Desde Casa África hemos ubicado la emergencia climática como una de las tres prioridades de acción en nuestro Plan Estratégico 2022-2024. En los próximos meses, nuestro objetivo será organizar actividades y posiblemente un foro de alto nivel en el que africanos y españoles podamos reflexionar juntos alrededor de este debate.  

Con la COP27, se ha perdido una oportunidad enorme: dar un golpe sobre la mesa, aceptar que para aportar soluciones al cambio climático no solo hacen falta apuestas por la mitigación, es decir, apuestas por las energías renovables para ir reduciendo emisiones. Hacen falta acuerdos y compromisos financieros de gran calado para ayudar a los que más lo sufren. Es necesario un gran cambio de consciencia política, incluso cultural, para entender y evitar que el cambio climático siga profundizando en la injusticia social, que la brecha económica siga agrandándose en un planeta en el que, además, los que menos tienen vivan en entornos impracticables donde las sequías, tormentas y el calor extremo hagan imposible un desarrollo al que tienen tanto derecho como nosotros.  

He escrito este año en varias ocasiones sobre el impacto de la crisis climática en el continente africano y en la vital importancia que tenía la COP27, que se celebró en Sharm El-Sheij, Egipto, para por fin poder establecer un mecanismo financiero que permitiese compensar a los africanos por los ‘daños y pérdidas’ que el cambio climático les está generando.  

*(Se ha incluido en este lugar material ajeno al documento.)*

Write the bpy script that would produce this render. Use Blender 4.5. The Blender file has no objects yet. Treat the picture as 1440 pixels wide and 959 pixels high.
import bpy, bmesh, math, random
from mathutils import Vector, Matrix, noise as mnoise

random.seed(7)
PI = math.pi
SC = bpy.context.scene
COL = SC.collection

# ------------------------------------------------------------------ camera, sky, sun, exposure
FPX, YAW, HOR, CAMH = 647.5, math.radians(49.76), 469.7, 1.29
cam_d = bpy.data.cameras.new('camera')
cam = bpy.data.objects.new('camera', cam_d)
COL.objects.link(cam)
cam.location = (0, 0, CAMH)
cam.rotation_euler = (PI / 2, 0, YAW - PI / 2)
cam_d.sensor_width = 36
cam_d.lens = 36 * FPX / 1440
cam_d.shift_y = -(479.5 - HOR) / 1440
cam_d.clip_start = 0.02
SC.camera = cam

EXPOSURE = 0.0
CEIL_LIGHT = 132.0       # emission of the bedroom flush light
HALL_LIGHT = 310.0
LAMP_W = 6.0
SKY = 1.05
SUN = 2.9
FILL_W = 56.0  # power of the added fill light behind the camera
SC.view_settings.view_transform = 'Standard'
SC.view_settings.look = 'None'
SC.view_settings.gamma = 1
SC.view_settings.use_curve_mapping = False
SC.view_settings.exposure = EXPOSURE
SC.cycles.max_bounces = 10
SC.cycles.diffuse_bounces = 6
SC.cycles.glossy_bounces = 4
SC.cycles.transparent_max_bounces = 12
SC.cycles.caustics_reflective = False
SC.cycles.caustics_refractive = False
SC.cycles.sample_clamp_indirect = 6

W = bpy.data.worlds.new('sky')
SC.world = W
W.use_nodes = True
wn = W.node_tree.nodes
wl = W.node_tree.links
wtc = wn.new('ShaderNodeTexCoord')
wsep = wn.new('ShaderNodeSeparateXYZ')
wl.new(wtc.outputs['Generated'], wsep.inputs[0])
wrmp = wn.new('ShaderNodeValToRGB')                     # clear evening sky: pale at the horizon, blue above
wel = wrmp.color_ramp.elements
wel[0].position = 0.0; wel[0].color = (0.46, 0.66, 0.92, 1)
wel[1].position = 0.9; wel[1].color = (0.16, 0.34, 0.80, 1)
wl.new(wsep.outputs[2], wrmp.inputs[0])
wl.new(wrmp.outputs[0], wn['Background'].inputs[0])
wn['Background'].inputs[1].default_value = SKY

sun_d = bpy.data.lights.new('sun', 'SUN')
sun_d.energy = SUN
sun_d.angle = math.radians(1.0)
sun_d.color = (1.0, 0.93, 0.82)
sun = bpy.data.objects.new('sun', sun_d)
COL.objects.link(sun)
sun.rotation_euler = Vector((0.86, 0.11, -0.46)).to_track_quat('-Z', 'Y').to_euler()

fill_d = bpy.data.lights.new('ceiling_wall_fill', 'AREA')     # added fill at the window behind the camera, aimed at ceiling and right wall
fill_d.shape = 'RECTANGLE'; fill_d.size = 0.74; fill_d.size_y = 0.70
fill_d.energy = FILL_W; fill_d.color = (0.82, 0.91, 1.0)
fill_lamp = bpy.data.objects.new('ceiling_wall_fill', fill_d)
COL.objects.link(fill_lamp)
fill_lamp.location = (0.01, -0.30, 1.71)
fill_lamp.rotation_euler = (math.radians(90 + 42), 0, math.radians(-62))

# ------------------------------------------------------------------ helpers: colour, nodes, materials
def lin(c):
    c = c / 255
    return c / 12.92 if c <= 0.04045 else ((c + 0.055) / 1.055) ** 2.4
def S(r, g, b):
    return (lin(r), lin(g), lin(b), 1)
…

Recordemos que los africanos acudían a esta COP con una hambruna brutal en el África oriental, una región que entra en su quinto año seguido de sequía y cuya gravedad y coste de vidas humanas, de gente que se muere de hambre, puede ser superior al de la hambruna de los años 80 del siglo pasado en Etiopía, que generó oleadas de solidaridad internacional. En África del oeste y en Nigeria, por ejemplo, el cambio climático es el culpable de las más graves inundaciones en los últimos diez años, y en el Sahel los efectos del clima se convierten en un factor multiplicador de la inestabilidad securitaria, junto a las pérdidas agrícolas y ganaderas y los efectos que éstas generan.